Ahumada v. Gonzales

MEMORANDUM **

Patricio Ahumada, a native and citizen of Chile, petitions for review of an order of the Board of Immigration Appeals (“BIA”) dismissing his appeal from an immigration judge’s (“IJ”) decision denying him a waiver under former INA § 212(c). We dismiss the petition for review in part and deny it in part.

To the extent that Ahumada challenges the agency’s denial of a § 212(c) waiver on the merits, we lack jurisdiction to review this claim. See Kalaw v. INS, 133 F.3d 1147,1150 (9th Cir.1997).

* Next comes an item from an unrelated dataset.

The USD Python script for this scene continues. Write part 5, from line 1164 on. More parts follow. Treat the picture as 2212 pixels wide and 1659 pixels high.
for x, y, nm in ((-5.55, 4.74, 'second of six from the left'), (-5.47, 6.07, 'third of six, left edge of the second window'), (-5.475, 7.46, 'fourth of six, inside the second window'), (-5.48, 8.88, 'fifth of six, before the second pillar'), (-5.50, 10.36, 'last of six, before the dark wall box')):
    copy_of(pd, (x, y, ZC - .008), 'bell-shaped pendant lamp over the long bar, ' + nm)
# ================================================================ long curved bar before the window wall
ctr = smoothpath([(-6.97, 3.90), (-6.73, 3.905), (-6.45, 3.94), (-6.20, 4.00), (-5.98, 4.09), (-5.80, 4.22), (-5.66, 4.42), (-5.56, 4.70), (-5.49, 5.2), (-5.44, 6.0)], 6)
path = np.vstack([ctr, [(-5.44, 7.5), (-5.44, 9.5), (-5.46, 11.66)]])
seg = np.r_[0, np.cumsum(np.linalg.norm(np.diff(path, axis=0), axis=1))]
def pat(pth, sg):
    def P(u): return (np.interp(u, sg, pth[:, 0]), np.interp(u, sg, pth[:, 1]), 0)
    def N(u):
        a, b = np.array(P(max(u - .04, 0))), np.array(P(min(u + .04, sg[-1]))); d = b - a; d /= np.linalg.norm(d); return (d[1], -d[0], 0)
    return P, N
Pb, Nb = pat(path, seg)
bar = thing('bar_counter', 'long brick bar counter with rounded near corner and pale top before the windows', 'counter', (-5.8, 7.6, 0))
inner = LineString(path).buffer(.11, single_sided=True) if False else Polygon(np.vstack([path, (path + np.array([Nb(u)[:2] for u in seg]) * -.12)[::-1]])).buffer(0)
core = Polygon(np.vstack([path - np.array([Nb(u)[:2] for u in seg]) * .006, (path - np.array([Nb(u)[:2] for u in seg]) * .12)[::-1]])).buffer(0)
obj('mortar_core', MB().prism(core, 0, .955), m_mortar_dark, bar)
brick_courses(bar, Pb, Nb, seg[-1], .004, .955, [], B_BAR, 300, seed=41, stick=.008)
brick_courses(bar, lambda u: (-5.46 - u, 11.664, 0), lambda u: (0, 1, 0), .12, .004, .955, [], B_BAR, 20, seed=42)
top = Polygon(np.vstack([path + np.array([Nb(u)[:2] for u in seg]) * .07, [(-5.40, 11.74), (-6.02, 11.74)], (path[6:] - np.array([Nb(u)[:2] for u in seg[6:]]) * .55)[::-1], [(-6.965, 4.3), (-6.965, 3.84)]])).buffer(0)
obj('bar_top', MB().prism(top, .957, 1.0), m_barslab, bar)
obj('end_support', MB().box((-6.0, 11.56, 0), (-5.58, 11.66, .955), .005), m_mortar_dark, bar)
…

Ahumada’s contention that the BIA should have remanded his case because the IJ applied an incorrect legal standard is unpersuasive. The BIA acted properly in adopting and affirming the IJ’s decision “[e]xcept with regard to her references to ‘extreme hardship.’ ” See Elnager v. INS, 930 F.2d 784, 787 (9th Cir.1991) (“[T]he BIA has the power to make independent determinations regarding the legal sufficiency of evidence .... [and] has the power to apply the correct standard regardless of the law applied by the immigration judge.”). In addition, Ahumada is incorrect in asserting that the BIA entered an initial deportation order in this case.

We have reviewed the record of proceedings before IJ Anna Ho and conclude that her conduct ofAhumada’s deportation hearings, while unfortunate in some respects, did not prevent him from reasonably presenting his case or violate due process. See Melkonian v. Ashcroft, 320 F.3d 1061, 1072 (9th Cir.2003) (“The IJ did question Melkonian aggressively and sometimes harshly. Nonetheless, this does not, on the facts of this case, rise to the level of a due process violation.”); cf. Colmenar v. INS, 210 F.3d 967, 971-72 (9th Cir.2000) (concluding that due process was violated because the IJ, inter alia, “forced [counsel] to end his examination of Colmenar after only a handful of questions”).

PETITION FOR REVIEW DISMISSED in part; DENIED in part.

This disposition is not appropriate for publication and is not precedent except as provided by Ninth Circuit Rule 36-3.